Having just spent more than two hours watching "In the Valley of Elah" (2007), there are many things that I feel. The movie is about the story of a father trying to determine what has happened to his son, who is discovered dead shortly after arriving back from a tour of duty in Iraq. Because of the grief presented in the film, I find myself touched by this grief. I am very sad because of the loss of the main character, Hank Deerfield, played by Tommy Lee Jones. We quickly learn, in the first half-hour of the film, that he had also lost another son some ten years earlier. So now he and his wife have lost both of their children.
But the grief for the loss of a son is one thing, yet this narrative is more complex. It happens that the son was killed by one of his army buddies and that there is no good explanation for why the killing occurred. Instead, we are presented with the conditions that made the killing possible. Namely, the return of these young men from a tour of duty in land where there are no marks of achievement or signs of meaning in their actions. The son, we learn, was involved in the accidental death of a child in Iraq, yet this has nothing to do with the narrative, but to show the fragile mental state of the young man. Thus, our grief is accentuated by the lack of purpose and the moral confusion of the son's killing.
The director of the film frames the movie around two mirror episodes, where Deerfield explains to an immigrant how to hang the national flag. In the first episode, the immigrant has hung it upside down. Deerfield explains that this is a sign of "distress." Thus, he shows the immigrant how to hang it properly, signifying national honor, not distress ... turpitude. At the end of the film, in the second episode, after Deerfield has returned from his trip to uncover the mysterious end of his son's life, he reverses what he has done, hanging the flag for the immigrant upside down, to indicate "distress."
The world that we leave as the movie closes, is one of solitude and sadness and loss. It is a very powerful image, particularly for those who mourn the deaths of soldiers and those who love them, who sometimes fall into their way. The image is clearly also a critique, or better a commentary, on the state of American foreign politics, the conflict in Iraq in which we are entrapped. The film presents no answers and in this regard does not attempt to assuage the affect it provoked.
Is it necessary to identify with Deerfield in order to experience the grief and confusion the film presents? This would be difficult because he is an Army man, former military police, and it was because of his service that his sons both joined the armed forces. Thus, Deerfield has a unique responsibility for the deaths of his sons, because they followed him. Had he led them astray? The viewer is certainly not expected to be able to identify with his character.
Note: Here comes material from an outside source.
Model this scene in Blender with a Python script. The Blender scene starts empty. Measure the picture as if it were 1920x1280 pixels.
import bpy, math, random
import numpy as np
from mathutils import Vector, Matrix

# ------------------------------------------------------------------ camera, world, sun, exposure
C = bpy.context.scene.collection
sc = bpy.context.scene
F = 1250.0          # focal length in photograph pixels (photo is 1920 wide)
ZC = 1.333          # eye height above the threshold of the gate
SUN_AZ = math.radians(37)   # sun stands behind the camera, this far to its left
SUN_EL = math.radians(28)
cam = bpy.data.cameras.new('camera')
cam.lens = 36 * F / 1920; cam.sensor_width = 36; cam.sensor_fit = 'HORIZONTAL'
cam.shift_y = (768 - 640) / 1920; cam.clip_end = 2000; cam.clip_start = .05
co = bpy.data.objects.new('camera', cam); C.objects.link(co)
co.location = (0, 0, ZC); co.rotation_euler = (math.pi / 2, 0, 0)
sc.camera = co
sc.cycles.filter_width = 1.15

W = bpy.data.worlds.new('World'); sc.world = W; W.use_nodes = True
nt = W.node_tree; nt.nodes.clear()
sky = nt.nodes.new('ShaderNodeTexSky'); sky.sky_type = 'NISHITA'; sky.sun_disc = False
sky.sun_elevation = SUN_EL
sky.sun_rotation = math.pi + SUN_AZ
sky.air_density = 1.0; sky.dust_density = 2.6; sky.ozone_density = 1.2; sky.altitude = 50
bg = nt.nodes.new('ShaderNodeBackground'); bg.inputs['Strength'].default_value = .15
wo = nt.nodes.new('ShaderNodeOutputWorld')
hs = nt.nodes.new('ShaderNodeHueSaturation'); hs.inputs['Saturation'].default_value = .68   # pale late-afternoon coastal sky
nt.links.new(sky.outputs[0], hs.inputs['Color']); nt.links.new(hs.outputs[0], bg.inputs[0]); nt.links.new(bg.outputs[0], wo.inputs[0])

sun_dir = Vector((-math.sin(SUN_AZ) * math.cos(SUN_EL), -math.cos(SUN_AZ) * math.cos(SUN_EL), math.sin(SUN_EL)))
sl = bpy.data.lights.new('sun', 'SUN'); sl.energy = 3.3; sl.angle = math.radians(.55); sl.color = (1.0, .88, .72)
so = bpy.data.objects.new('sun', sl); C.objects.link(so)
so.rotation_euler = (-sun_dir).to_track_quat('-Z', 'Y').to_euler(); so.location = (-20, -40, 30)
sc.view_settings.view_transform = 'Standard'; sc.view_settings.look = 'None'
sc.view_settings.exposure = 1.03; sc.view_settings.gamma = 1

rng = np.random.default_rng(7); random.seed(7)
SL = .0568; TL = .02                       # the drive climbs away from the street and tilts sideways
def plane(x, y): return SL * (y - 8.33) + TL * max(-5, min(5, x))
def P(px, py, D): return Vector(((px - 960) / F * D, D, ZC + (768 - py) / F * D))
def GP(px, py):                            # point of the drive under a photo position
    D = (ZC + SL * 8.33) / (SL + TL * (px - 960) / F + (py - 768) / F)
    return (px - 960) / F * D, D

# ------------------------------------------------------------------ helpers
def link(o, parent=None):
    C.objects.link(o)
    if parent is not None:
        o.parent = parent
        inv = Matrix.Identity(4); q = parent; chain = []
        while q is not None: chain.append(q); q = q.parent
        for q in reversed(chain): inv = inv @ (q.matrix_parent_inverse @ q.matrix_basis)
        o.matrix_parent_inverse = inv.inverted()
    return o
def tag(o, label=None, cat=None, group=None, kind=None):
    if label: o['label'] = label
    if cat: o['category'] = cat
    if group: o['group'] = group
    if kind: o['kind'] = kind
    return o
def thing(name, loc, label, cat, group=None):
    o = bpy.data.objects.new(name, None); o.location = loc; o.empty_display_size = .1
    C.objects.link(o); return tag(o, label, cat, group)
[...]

We feel a sadness and a confusion because we appreciate both Deerfield and another character that assists his search for answers.
Must the affective power be measured by my individual response? I am particularly interested in this topic, because I have read news stories like the one told in this film. I have also learned a little bit about the intense psychological trauma that soldiers suffer and wish that solutions existed to solve their problems. I wonder if they, like the soldiers of other wars, will bear that trauma their entire lives.
Falling into a pattern that is well-wrought by intellectual history preceding me, I am tempted to separate these affective events from the purported "content" of the film. Yet this would be an artificial distinction that would fail to comprehend the film in its breadth. But this then leads to the judgment that the affective qualities of the film cannot be separated from this particular story and its narrative unfolding. Thus, the judgment would not be limited to the individual response, that in this case I felt.
But how do we speak about the affective qualities of a film? We describe the conditions and events that provoke affective reactions. For example, how the moral clarity of Deerfield, which is represented by his well-organized and productive life, slowly devolves, like a man who at first is sitting up straight, but by and by begins to slump. We might remark the power of Jones' face, marked with lines of time and emotion and how they perfectly accept the emotional tasks that he has in presenting Deerfield's character. How he responds to finally hearing the confession of his son's killer, with a blank face that does not register reaction. In point of fact, during the confession the scene is dominated by shots of the killer describing the deed and his relation to the victim. Yet the fact that, at a crucial moment, the killer directs his account to Deerfield, is unmistakeable. The audience watches the killer from Deerfield's perspective and hears the killer apologize to Deerfield, the audience.
Can these affective qualities be put into words and must we separate ourselves from them in order to judge the film (is judgment necessary and is our emotional state, upon the completion of the film, that judgment itself)?